4.3    Ten aanzien van de klachtomschrijving door de voorzitter hebben klagers aangevoerd dat de voorzitter heeft volstaan met een veel te summiere en gekleurde samenvatting van de klacht en dat zij ten onrechte het in de e-mail aan de raad van 10 februari 2020 genoemde aanvullende klachtonderdeel (schending van gedragsregel 29) niet heeft beoordeeld. De raad overweegt dat de voorzitter de klacht samengevat heeft weergegeven, zoals ook gebruikelijk is. Wat betreft het aanvullende klachtonderdeel geldt dat, voor zover klagers in hun e-mail aan de raad van 10 februari 2020 inderdaad hun klacht hebben willen uitbreiden, dit niet mogelijk is nu klachten moeten worden ingediend bij de deken, die de klacht eerst dient te onderzoeken. Hoewel het beter was geweest als de voorzitter dit in haar beslissing had vermeld, is een en ander onvoldoende om het verzet gegrond te verklaren.

4.4    De raad is van oordeel dat ook de overige door klagers aangevoerde verzetgronden niet slagen; de voorzitter heeft bij de beoordeling de juiste maatstaf toegepast en heeft rekening gehouden met alle relevante feiten en omstandigheden van het geval. Zij heeft de klacht dus terecht en op juiste gronden kennelijk ongegrond bevonden.

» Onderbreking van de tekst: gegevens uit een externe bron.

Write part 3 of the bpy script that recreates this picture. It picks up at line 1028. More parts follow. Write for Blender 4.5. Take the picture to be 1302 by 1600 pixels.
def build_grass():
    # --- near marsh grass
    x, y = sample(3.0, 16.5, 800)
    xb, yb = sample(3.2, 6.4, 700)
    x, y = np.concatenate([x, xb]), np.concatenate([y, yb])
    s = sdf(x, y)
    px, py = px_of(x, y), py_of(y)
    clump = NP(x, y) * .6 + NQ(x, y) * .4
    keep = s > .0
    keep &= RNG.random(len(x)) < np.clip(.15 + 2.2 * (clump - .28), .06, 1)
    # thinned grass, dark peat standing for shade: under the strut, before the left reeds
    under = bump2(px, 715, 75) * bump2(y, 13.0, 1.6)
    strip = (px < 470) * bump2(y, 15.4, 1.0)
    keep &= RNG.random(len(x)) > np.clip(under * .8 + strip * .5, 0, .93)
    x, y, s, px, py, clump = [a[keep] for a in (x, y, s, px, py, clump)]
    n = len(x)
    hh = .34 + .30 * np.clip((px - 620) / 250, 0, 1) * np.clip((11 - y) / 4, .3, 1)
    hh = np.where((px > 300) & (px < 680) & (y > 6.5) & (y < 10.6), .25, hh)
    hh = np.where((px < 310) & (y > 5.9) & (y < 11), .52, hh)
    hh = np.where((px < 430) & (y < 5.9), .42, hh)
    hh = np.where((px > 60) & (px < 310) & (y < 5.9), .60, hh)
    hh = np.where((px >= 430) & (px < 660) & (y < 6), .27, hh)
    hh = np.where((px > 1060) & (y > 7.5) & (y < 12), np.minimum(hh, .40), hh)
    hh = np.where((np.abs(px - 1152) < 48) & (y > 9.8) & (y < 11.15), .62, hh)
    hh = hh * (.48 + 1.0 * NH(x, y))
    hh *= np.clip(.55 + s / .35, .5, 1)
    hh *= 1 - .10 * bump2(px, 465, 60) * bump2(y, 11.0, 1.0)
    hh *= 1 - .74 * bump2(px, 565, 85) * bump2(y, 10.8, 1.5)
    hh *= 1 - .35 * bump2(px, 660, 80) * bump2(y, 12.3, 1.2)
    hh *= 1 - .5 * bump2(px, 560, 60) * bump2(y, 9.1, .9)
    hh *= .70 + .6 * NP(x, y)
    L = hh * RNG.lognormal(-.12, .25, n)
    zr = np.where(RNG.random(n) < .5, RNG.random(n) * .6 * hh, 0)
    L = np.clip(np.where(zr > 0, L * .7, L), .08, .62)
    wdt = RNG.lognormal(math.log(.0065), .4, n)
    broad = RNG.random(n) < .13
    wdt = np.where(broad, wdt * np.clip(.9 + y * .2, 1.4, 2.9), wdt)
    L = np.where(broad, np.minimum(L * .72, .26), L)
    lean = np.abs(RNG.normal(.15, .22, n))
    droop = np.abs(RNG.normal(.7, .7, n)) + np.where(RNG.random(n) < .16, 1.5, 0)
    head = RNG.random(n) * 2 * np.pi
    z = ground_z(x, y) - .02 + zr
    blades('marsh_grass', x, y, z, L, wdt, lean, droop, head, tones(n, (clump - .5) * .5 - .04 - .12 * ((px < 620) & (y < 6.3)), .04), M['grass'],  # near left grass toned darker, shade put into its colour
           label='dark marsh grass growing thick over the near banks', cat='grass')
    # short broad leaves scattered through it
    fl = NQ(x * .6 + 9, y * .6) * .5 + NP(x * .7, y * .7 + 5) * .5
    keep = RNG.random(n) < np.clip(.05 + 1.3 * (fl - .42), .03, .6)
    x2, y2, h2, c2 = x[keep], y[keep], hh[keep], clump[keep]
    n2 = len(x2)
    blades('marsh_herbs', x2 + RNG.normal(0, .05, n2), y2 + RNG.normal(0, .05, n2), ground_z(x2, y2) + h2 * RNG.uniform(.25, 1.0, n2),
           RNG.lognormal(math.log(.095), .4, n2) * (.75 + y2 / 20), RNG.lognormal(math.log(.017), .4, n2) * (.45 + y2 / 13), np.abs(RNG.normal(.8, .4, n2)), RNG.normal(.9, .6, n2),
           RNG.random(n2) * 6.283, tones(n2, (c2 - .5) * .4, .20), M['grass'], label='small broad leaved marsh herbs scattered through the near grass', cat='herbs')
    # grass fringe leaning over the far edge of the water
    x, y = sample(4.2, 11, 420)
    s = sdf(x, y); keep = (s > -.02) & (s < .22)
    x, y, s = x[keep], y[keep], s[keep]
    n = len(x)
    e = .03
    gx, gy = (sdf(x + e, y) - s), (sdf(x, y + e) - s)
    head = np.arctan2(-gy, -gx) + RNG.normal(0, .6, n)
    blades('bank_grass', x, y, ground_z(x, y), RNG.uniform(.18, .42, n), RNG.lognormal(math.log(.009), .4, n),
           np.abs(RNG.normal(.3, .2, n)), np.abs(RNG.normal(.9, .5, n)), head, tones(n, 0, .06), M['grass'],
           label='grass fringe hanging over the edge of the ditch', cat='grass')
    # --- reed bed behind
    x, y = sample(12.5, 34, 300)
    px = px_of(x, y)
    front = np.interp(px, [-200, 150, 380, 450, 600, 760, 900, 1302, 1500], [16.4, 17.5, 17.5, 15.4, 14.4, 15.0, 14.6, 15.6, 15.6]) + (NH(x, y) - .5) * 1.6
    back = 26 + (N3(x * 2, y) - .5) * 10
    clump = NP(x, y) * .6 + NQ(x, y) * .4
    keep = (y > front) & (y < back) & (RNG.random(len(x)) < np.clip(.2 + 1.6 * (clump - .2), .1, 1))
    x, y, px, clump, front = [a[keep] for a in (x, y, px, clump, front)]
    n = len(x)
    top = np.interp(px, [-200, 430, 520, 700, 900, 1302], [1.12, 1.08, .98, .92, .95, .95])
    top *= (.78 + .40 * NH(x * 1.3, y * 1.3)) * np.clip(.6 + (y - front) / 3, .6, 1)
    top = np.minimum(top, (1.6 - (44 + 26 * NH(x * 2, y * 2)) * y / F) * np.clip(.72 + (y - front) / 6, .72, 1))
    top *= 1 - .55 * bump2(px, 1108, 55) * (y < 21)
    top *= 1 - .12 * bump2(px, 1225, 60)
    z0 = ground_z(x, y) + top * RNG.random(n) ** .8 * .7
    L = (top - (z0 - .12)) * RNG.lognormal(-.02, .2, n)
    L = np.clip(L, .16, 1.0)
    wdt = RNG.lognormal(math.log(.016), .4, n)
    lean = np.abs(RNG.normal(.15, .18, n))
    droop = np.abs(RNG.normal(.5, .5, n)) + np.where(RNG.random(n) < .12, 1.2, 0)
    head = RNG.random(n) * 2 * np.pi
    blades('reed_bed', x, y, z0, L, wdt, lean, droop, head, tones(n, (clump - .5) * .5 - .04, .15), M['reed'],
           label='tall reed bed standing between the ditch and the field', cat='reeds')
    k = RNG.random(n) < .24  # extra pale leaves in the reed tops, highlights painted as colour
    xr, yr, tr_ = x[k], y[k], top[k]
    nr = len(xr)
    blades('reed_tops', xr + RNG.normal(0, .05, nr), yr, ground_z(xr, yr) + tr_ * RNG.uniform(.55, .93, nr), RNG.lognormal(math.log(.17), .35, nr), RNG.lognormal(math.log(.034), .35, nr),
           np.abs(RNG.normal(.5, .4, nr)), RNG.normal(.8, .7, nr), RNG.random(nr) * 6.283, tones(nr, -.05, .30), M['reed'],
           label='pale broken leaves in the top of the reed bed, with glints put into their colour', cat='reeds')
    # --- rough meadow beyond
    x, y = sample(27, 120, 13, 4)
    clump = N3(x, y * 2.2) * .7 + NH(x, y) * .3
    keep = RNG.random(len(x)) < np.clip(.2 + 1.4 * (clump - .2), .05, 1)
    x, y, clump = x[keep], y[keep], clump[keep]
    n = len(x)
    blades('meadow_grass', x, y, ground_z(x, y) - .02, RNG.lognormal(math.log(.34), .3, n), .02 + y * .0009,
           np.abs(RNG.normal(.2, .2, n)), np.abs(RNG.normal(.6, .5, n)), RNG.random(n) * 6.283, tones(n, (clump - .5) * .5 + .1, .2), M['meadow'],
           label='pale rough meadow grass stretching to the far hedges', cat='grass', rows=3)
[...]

4.5    Omdat het verzet tegen de beslissing van de voorzitter ook verder geen nieuwe gezichtspunten oplevert, is er geen plaats voor nader onderzoek naar de klacht. De raad zal het verzet daarom ongegrond verklaren.

 

BESLISSING

De raad van discipline verklaart het verzet ongegrond.

 

Aldus beslist door mr. C. Kraak, voorzitter, mrs. K. Straathof en R. Lonterman, leden, bijgestaan door mr. S. van Excel als griffier en uitgesproken ter openbare zitting van 29 maart 2021.